Film's artificial flavor can't hide its lack of meat

When critics talk about films being "style over substance," they're definitely talking about movies like "Dark City," which looks good but leaves an unpleasant aftertaste.

The long-anticipated (and long-delayed) follow-up to the 1994 surprise hit "The Crow," the film features writer/director Alex Proyas' unique vision of a futuristic city where reality may be just an artificial creation.

The special effects and set designs are dazzling, though only up to a certain point, and eventually this odd futuristic thriller has to rest on its story line, which alternates between being predictable and confusing.

It doesn't help that the characters aren't sympathetic enough for the audience to care what's happening to them. More glaring than plot faults, though, is the obvious theft of imagery from the films of German director Fritz Lang, as well as some nods to "Brazil" and the French fantasy "The City of Lost Children," all of which are superior to this muddled mess.

The central character of "Dark City" is John Murdoch (Rufus Sewell, from "Cold Comfort Farm"), an amnesiac who finds himself the object of a citywide manhunt.

Among those who are looking for him are his torch singer wife, Emma (Jennifer Connelly); Inspector Bumstead (William Hurt), a detective who believes he may be a serial killer; and the Strangers, shadowy, somewhat inhuman and definitely deadly figures in black.

The only person who seems capable of helping John is Doctor Schreber (Kiefer Sutherland), a psychiatrist/scientist who appears to be helping the Strangers carry on an experiment to alter people's memories, as well as time and space.

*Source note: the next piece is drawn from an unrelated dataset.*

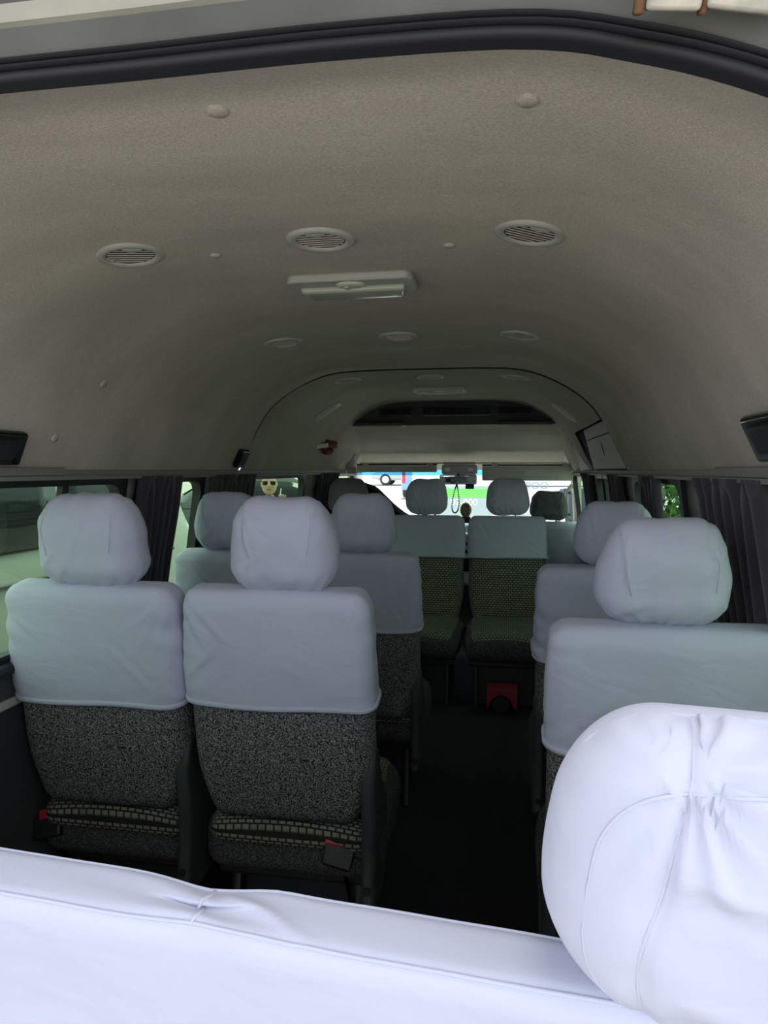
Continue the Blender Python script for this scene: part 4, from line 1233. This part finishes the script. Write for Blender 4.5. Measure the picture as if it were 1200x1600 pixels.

John seems immune to their reality-warping powers and begins developing similar mental talents that may be the key to freeing the people trapped in the perpetually nocturnal city/prison.

Proyas makes a crucial error in treating the subject even more seriously than "The Crow," and the dialogue (co-written by Proyas and "The Crow: City of Angels" scriptwriter David S. Goyer) is unintentionally funny at times and often just plain dumb.

And most of the cast is either too remote (Hurt, again doing his "aloof" routine, and Sewell) or terribly affected, such as Sutherland, whose halting delivery sounds eerily like William Shatner impersonating Peter Lorre.

"Dark City" is rated R for violence, including some disturbing images, brief gore, nudity and sex (seen in flashbacks).